Graduation Year
2022
Document Type
Senior Thesis
Degree
Bachelor of Arts
Primary Major
History
Second Major
Political Science
Primary Minor
International Studies
Thesis Advisor
Jordan Lieser, PhD
Abstract
The Tokugawa Shogunate of the Edō Period in Japan was one that ruled for over 250 years, but dissolved rather quickly. There has been a significant research about this topic that explains why the Tokugawa Shogunate collapsed. However, after compiling several sources that examine the most instrumental cause of the dissolution of the Shogunate, this thesis finds that the Tempo Crises were a significant factor in the dissolution of the Tokugawa Shogunate. So why were the Tempō Crises the most instrumental factors to the fall of the Tokugawa Shogunate? When trying to understand the failing of the Tokugawa government system, there are several factors that contribute weight in the dissolution.
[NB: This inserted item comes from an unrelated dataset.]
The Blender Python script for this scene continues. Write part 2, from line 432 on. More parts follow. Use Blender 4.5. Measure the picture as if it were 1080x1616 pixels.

Important causes include: hierarchical shifts within the class system, the failure of isolationism and influence from outside nations, including the Dutch and Americans, and unrest within different feudal domains. These causes are the true collapse of the Shogunate, but a starting point at the Tempō Crises is what lit the fire underneath a need for change, and emphasized the characteristics of the Shogunate that were bound to fail.